Meet the BILT Fellows

Meet the BILT Fellows: Helen Heath

We asked our Fellows to write us a short blog about their background and what they are doing as part of their BILT Fellowship. The following blog is from Helen Heath, who has been a BILT Fellow since September 2017.

Programme Level Assessment – A return to finals?

The summative assessment degree started on a Thursday morning with a bell ringing. At that point the waiting students were able to run to their allocated desks and start writing. I was elbowed out of the way by someone I’d considered to be a friend for three years. The summative assessment for my degree concluded, seven exam papers later, the following Monday lunchtime. Seven papers in four and a half days with a Sunday “off” after the first six exams. I don’t think anyone ever explained how the various papers contributed to the overall mark and I’ve certainly never had a transcript. “The past is a foreign country; they do things differently there.”1

I can testify that finals were not stress free.

I am currently a BILT academic fellow considering programme level assessment. This is not a return to finals but a rethink about how to design and implement assessment of programmes. In the past I have worked with programme directors as a “critical friend” during the development stage of programmes. No programme director sets out to design a programme with an incoherent and inappropriate assessment regime that puts too much stress on students and doesn’t assess the skills or knowledge that they hope students will acquire or provide the formative assessment they need to develop. The new programme directors I worked with were all keen to devise appropriate assessments, in quantity and level, with some innovation in assessment methods to provide good quality feedback in novel and helpful ways. However, programmes don’t always remain as designed.

We are aware that students are stressed.

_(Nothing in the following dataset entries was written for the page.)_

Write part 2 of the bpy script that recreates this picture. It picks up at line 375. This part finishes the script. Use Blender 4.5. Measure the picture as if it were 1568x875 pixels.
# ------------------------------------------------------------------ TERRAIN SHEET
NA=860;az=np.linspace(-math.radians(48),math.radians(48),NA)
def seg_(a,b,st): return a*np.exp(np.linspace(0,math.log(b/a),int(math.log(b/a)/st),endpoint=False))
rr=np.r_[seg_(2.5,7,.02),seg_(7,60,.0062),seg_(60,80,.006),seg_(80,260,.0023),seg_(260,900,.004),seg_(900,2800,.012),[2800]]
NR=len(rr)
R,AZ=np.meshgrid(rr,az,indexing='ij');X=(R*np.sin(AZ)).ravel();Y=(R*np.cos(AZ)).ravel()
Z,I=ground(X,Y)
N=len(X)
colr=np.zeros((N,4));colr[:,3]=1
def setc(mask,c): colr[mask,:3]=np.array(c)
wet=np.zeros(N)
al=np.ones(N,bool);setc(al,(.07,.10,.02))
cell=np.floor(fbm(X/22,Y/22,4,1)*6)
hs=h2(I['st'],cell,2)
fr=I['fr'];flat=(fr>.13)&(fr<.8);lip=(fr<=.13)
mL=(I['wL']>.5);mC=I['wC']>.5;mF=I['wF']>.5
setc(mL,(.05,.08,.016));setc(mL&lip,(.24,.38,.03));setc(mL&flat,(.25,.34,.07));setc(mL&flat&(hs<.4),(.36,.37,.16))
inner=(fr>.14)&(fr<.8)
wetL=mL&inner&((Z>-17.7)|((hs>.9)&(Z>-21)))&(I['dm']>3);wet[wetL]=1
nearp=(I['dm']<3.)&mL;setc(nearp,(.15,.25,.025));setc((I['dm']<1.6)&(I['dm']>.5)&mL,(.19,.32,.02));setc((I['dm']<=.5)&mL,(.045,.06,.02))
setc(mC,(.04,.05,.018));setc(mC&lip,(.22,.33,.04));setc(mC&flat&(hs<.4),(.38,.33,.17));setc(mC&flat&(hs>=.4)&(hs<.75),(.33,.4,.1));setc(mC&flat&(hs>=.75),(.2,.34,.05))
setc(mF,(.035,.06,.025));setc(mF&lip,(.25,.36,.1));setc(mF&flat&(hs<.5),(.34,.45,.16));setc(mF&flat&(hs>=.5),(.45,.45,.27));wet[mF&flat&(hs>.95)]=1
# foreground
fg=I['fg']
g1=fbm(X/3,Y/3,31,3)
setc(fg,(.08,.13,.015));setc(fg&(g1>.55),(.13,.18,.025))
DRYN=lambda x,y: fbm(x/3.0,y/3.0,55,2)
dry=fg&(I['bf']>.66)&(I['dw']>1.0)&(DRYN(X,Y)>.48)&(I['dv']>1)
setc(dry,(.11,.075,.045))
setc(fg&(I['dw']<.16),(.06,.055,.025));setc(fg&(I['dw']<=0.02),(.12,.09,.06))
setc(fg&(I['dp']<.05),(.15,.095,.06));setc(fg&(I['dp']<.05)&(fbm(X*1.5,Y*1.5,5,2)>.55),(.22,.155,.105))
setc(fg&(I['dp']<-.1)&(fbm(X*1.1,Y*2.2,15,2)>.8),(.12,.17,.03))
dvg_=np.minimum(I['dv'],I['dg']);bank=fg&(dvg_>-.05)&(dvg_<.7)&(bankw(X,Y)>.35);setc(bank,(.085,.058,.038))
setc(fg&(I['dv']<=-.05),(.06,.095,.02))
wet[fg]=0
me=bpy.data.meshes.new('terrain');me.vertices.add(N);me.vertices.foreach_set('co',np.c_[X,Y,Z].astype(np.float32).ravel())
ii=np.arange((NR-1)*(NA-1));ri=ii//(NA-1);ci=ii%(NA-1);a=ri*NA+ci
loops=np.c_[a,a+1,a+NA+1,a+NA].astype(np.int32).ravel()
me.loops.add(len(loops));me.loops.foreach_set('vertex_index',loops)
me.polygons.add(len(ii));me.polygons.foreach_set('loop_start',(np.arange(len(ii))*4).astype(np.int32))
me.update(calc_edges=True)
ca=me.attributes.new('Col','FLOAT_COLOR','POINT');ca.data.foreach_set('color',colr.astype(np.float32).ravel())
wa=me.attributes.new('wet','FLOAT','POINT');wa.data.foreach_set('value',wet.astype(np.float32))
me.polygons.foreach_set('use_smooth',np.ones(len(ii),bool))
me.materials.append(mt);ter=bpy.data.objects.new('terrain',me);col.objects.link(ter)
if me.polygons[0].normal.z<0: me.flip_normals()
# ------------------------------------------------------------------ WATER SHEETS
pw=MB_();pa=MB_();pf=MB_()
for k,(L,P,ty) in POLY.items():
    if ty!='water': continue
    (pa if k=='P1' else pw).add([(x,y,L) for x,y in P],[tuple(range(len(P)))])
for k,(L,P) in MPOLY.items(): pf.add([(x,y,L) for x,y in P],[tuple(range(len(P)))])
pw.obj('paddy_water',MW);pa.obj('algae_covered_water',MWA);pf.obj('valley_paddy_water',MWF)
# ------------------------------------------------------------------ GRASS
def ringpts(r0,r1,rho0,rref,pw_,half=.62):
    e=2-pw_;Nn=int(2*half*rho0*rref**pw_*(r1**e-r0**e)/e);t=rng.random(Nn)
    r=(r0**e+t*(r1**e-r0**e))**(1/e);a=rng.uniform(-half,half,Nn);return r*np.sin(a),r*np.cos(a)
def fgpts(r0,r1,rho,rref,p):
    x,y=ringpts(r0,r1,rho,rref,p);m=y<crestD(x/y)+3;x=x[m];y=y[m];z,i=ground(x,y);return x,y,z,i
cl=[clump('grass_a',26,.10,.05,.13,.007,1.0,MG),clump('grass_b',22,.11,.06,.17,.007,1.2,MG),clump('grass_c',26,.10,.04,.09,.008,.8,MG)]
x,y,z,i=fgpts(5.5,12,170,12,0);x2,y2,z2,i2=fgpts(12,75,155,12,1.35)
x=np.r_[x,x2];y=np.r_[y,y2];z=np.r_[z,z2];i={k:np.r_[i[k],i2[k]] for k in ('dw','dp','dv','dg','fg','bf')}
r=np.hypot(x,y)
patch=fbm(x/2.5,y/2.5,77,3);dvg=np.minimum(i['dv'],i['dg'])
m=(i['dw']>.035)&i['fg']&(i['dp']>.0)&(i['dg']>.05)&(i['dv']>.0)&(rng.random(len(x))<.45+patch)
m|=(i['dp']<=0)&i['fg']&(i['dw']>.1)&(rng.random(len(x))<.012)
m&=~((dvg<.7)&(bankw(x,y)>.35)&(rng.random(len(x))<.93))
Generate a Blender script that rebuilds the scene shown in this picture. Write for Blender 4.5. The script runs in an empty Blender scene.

Their work load at times is difficult to cope with and they also struggle to cope with the many different demands. At the same time university staff are struggling to provide meaningful feedback to increasing cohorts of students. We are advised to reduce assessment load, but students want more feedback. A solution could be more formative assessment and less summative. If we move to more formative assessment and less summative, the summative becomes more high-stakes and therefore, presumably, more stressful.

Jessop and Tomas2 write “The idea that well-executed formative assessment could revolutionise student learning has not yet taken hold.” This paper also suggests that a large variety in assessment can cause students confusion. Here, a programme level approach for design of formative and summative assessment might help.

As an example, in my subject area it is considered that weaker students do better on course work. In exams with numerical questions students may not be able to start a question or to get it completely wrong. In order to improve performance on their unit a lecturer may introduce some element of summative course work. There are examples in the literature of this being very successful. From personal experience, when one lecturer introduced a continuous summative assessment, through problem sheets, to a 4th year unit, the performance on that unit improved. A success! Except in this case students reported spending so much time on this one unit that the other units suffered. A possibly more serious consequence is that all lecturers see the success of the approach and students end up swamped in course work.

I’d also suggest that the frequently-heard complaint that students only do work that is assessed is much more likely to be true when the work that’s assessed takes up most of their time. By over-assessing in order that the work is done we ensure that unassessed work isn’t done. A move towards programme level assessment would develop programme teams with an overall view of how the programme is assessed; to move from a model where the unit is owned by a lecturer to one where the programme is owned by a team and where there isn’t competition to get students to work on “your unit”.

In my school we are taking a step backwards by removing the assessed course work element from the core lecture units in our first year. Work will still be submitted for formative feedback. The change from historic practice is that students are required to engage with the work to pass the unit, but the marks won’t count. The aim is to move students to using the course work as a formative exercise, using it to identify where they are having conceptual difficulties rather than (as is anecdotally the case) searching on the Internet for a very similar solved problem to copy without understanding, just to secure the additional marks. Working on the problems is the learning experience, not writing down the correct answers. What will happen? Watch this space.

1 L.P. Hartley, The Go-Between

2 Jessop, T. and C. Tomas (2017). “The implications of programme assessment patterns for student learning.” Assessment & Evaluation in Higher Education 42(6): 990-999.